Great minds are not necessarily limited to technical questions and concerns; as individual members of the human race, they are often concerned with matters of both personal morality and political philosophy. If they ask such questions and speak out, they are a threat to rouse the people. The common expression, "The pen is mightier than the sword," is true, because the pen is an instrument of the mind. The deeper truth is, "The mind is mightier than the sword," that is, the mind is mightier than brute force. Ayn Rand's point in Anthem is that dictators necessarily stifle the mind. In order to maintain their power, they must do so. This is why Equality 7-2521 is refused admittance to the Home of the Scholars and why, later, he is imprisoned, his light threatened, and his life endangered. A great scientist has no chance to flourish in a totalitarian state. In real life, for example, the brilliant physicist, Andrei Sakharov, was persecuted and imprisoned in the Soviet Union for his outspoken moral condemnation of the Soviet invasion of Afghanistan in 1979.
If the entire world is a global dictatorship as in Anthem, if freedom exists nowhere on earth, then the mind can seek no haven, no example such as the United States to which one can emigrate in order to gain an independent life. In such a case, the author shows, the mind will be stifled everywhere. There will be no creative thinking or innovation, no scientific research, no technological progress or industrial advance. In a worldwide dictatorship, human society will not move forward.

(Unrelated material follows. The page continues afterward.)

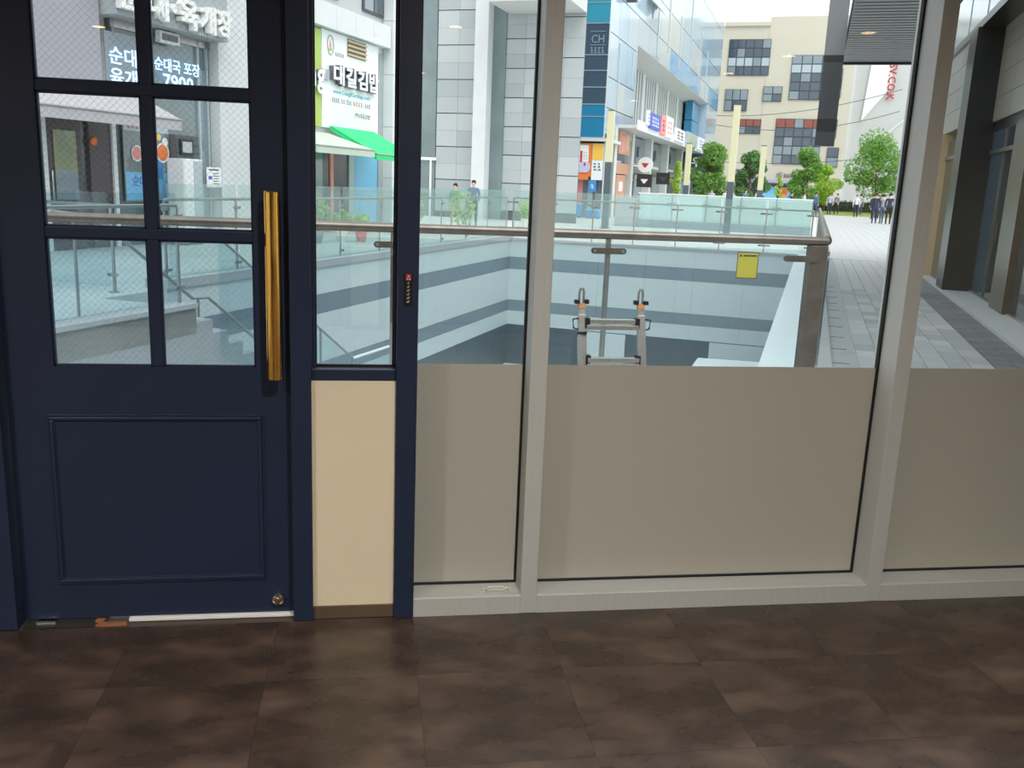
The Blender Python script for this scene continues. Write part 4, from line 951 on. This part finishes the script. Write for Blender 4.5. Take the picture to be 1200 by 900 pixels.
def blade(name, s, t, zc, r0, m, label, square=False, mark='red'):
    o = thing(name, (s, t, zc-r0), label, 'sign')
    if square: MB().box(s-r0, s+r0, t, t+.12, zc-r0*.85, zc+r0*.85).build('board', M[m], o)
    else: MB().lathe((s, t, zc), [(r0, 0), (r0, .12)], 24, 'y').build('disc', M[m], o)
    q = MB(); q.ext([(s-r0*.5, t-.01, zc+r0*.2), (s+r0*.5, t-.01, zc+r0*.2), (s+r0*.1, t-.01, zc-r0*.35), (s-r0*.1, t-.01, zc-r0*.35)], (0, .01, 0)); q.build('mark', M[mark], o)
    MB().box(s-r0-.25, s-r0, t+.04, t+.08, zc-.03, zc+.03).build('bracket', M['steel'], o)
blade('blade_sign', BS+.75, 48.7, 2.78, .42, 'white', 'round white blade sign with a dark red mark')
blade('blade_sign', BS+.75, 48.7, 1.92, .42, 'box_band', 'square black blade sign below the round white one', True, 'white')
blade('blade_sign', BS+.7, 55.5, 2.15, .42, 'box_band', 'square black blade sign farther along the shops', True, 'box_dark')
ws = thing('black_hanging_sign', (BS+1, 74, 3.2), 'black sign box with two white Korean letters under the canopy', 'sign')
MB().box(BS-.3, BS+2.05, 72, 72.6, 3.0, 4.35).build('box', M['blue_dark'], ws); text('letter', '우경', M['letter_white'], ws, (BS+.25, 71.98, 3.3), S_, Z_, width=1.55, height=.8, bold=.03, extrude=.03)
# orange / yellow corner shop below the end face
oc = thing('corner_shop', (BS-.5, EF+.5, 0), 'corner shop with orange and yellow sign panels', 'shop')
o0 = BS-1.15; yv = EF-.12
MB().box(o0-.3, BS+.1, EF+.3, EF+2.2, 0, 3.58).build('back_wall', M['fin_back'], oc)
MB().box(o0-.3, o0-.02, yv, EF+.3, 0, 3.58).build('column', M['soffit'], oc); MB().box(BS+.1, BS+.35, yv, EF+.3, 0, 3.58).build('column', M['soffit'], oc)
MB().box(o0, o0+.66, yv, yv+.1, 1.95, 3.5).build('sign_panel', M['orange'], oc); MB().box(o0+.06, o0+.5, yv-.02, yv, 2.15, 3.42).build('sign_panel', M['sign_white'], oc)
MB().box(o0+.68, BS+.08, yv, yv+.1, 1.8, 3.5).build('sign_panel', M['sign_white'], oc); MB().box(o0+.7, BS+.06, yv-.02, yv, 2.75, 3.48).build('sign_panel', M['yellow'], oc)
MB().box(o0-.02, o0+.55, yv-.04, yv-.02, 1.8, 2.05).build('orange_strip', M['orange'], oc)
MB().lathe((o0+.35, yv-.06, 2.4), [(.27, 0), (.27, .03)], 24, 'y').build('round_sticker', mat('lilac_print', (200, 198, 232), .5), oc)
MB().box(o0+.31, o0+.39, yv-.075, yv-.06, 2.45, 2.58).build('red_mark', M['red'], oc)
MB().box(o0+.1, o0+.2, yv-.03, yv-.02, 2.6, 3.15).build('red_stripe', M['red'], oc); marks('sign_print', 2, M['grey_print'], oc, (o0+.24, yv-.02, 2.75), S_, Z_, .22, .35); marks('sign_print', 2, M['dark_print'], oc, (o0+.75, yv, 2.25), S_, Z_, .42, .36, seed=4)
for k, m in enumerate(('pink', 'shop_glass', 'win_lite', 'shop_glass', 'win_mid')): MB().box(o0+k*.245, o0+.235+k*.245, EF+.15, EF+.25, 0, 1.8).build('window_bay', M[m], oc)
MB().box(o0+.6, o0+.95, yv, yv+.05, 1.25, 1.78).build('blue_panel', M['blue'], oc); marks('blue_print', 1, M['white'], oc, (o0+.68, yv, 1.4), S_, Z_, .2, .2)
for (s, hh, lab) in ((BS-1.0, .62, 'bright blue plastic stool box outside the corner shop'), (BS-.1, .38, 'smaller blue tub right of the stool box outside the corner shop')):
    o = thing('blue_box', (s, 40.3, 0), lab, 'box'); MB().box(s-.3, s+.3, 40.1, 40.6, .06, hh).build('body', M['blue'], o, bevel=.03); MB().box(s-.32, s+.32, 40.08, 40.62, hh, hh+.05).build('lid', M['sky_blue'], o)
    for a, b in ((-.25, 40.15), (.2, 40.15), (-.25, 40.5), (.2, 40.5)): MB().box(s+a, s+a+.06, b, b+.06, 0, .06).build('foot', M['royal'], o)

# ================================================================== CREAM BUILDING AT THE END OF THE STREET
ET = 100.
cb = thing('cream_building', (0, ET+4, 0), 'cream rendered building with square dark windows closing the street', 'building')
MB().box(-14, 3.6, ET, ET+8, 0, 18.4).build('wall', M['beige_wall'], cb)
MB().box(-5.0, 3.6, ET-.05, ET+8, 0, 19.3).build('raised_wall', M['beige_wall'], cb)
MB().box(-9.6, -5.0, ET-.2, ET+.2, 18.4, 18.8).build('parapet', M['beige_wall'], cb)
def grid_window(x0, x1, z0, z1, nx, nz, pal, yy=ET-.05):
    fr_ = MB().box(x0, x1, yy-.1, yy+.02, z0, z1).build('window', M['win_frame'], cb); w_ = (x1-x0)/nx; hh = (z1-z0)/nz
    for i in range(nx):
        for j in range(nz): MB().box(x0+i*w_+.05, x0+(i+1)*w_-.05, yy-.13, yy-.1, z0+j*hh+.05, z0+(j+1)*hh-.05).build('pane', M[pal[j % len(pal)] if (i*3+j) % 5 else 'win_mid'], fr_)
grid_window(-9.0, -4.75, 13.5, 17.1, 5, 4, ('win_dark', 'win_lite', 'win_dark', 'win_dark'), ET)
grid_window(-2.5, 1.5, 11.1, 15.5, 4, 5, ('win_dark', 'win_dark', 'win_dark', 'win_lite', 'win_mid'))
grid_window(-9.0, -6.65, 9.9, 12.1, 3, 2, ('win_dark', 'win_mid'), ET)
grid_window(-5.1, -3.2, 10.9, 12.4, 2, 2, ('win_dark', 'win_mid'), ET-.05)
grid_window(-7.35, -5.05, 7.6, 9.1, 3, 2, ('win_dark', 'win_red'), ET)
grid_window(-3.5, 1.15, 4.6, 9.2, 5, 5, ('win_dark', 'win_mid', 'win_dark', 'win_dark', 'win_red'))
grid_window(1.9, 3.05, 4.4, 6.4, 1, 2, ('win_mid', 'win_dark'))
grid_window(1.9, 2.6, 7.3, 9.2, 1, 2, ('win_mid', 'win_dark')); grid_window(2.0, 2.6, 11.3, 14.2, 1, 3, ('win_mid', 'win_dark'))
grid_window(-10.6, -10.2, 6.2, 8.0, 1, 2, ('win_dark',), ET); grid_window(-7.9, -5.2, 3.0, 3.9, 3, 1, ('win_dark',), ET)
# its ground-floor shop
MB().box(-5.4, 0, ET-.5, ET-.05, 0, 2.6).build('shop_front', M['shop_dark'], cb)
MB().box(-4.2, -1.0, ET-.55, ET-.5, .3, 2.2).build('shop_window', M['sky_blue'], cb)
MB().box(-5.6, .2, ET-1.0, ET-.05, 2.45, 2.62).build('canopy', M['dark_print'], cb); MB().box(-5.6, .2, ET-1.0, ET-.05, 2.62, 2.95).build('fascia', mat('lilac_fascia', (176, 172, 196), .6), cb)
MB().box(-2.6, -1.6, ET-.6, ET-.55, 1.3, 2.1).build('orange_sign', M['orange'], cb)
marks('sign_print', 4, M['red'], cb, (-2.5, ET-.6, 1.55), S_, Z_, .8, .3, .02)
text('round_letter', '(C', M['dark_print'], cb, (-2.9, ET-.15, 3.2), S_, Z_, width=.55, height=.5, bold=.01, extrude=.08); marks('shop_letters', 5, M['dark_print'], cb, (-2.2, ET-.1, 3.25), S_, Z_, 1.3, .35, .05)
gw = thing('grey_gable_building', (6, ET+6, 0), 'pale grey building with a sloping pale trim right of the cream one', 'building')
MB().box(3.7, 14, ET+2, ET+9, 0, 16.5).build('wall', M['grey_wall'], gw)
MB().box(3.6, 3.9, ET+1.6, ET+2, 0, 16.5).build('edge_pilaster', M['white_wall'], gw)
q = MB(); q.ext([(4.9, ET+1.8, 9.2), (7.4, ET+1.8, 12.6), (7.4, ET+1.8, 16.5), (5.4, ET+1.8, 16.5)], (0, .2, 0)); q.build('white_panel', M['sign_white'], gw)
q = MB(); q.ext([(4.0, ET+1.9, 4.6), (10, ET+1.9, 10.2), (10, ET+1.9, 10.4), (4.0, ET+1.9, 4.8)], (0, .1, 0)); q.build('sloping_trim', M['white_wall'], gw)  # thin strip sloping up across the wall, slightly paler than it
for k in range(3): MB().box(5.6, 9, ET+1.9, ET+2, 4.6+k*.7, 4.9+k*.7).build('window_band', M['win_lite'], gw)
text('red_letters', 'SV.CO.K', M['red'], gw, (7.05, ET+1.75, 14.9), (0, 0, -1), (1, 0, 0), width=3.6, height=.75, bold=.02, extrude=.05)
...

But the author shows that the implications are even worse. It is not merely the case that humanity will not progress, but that it will regress into a second Dark Age. Society will lose the great accomplishments of the past. If common individuals are to learn from great minds — as they do — they, too, must engage in rational thinking. The successful student, as well as the teacher, must be a thinker. It takes rational thought to learn to operate computers, to service and rebuild airplanes, to perform surgical techniques, to administer plants supplying electrical power, and so on. One does not fly or repair an airplane by rote memorization; one must understand the process.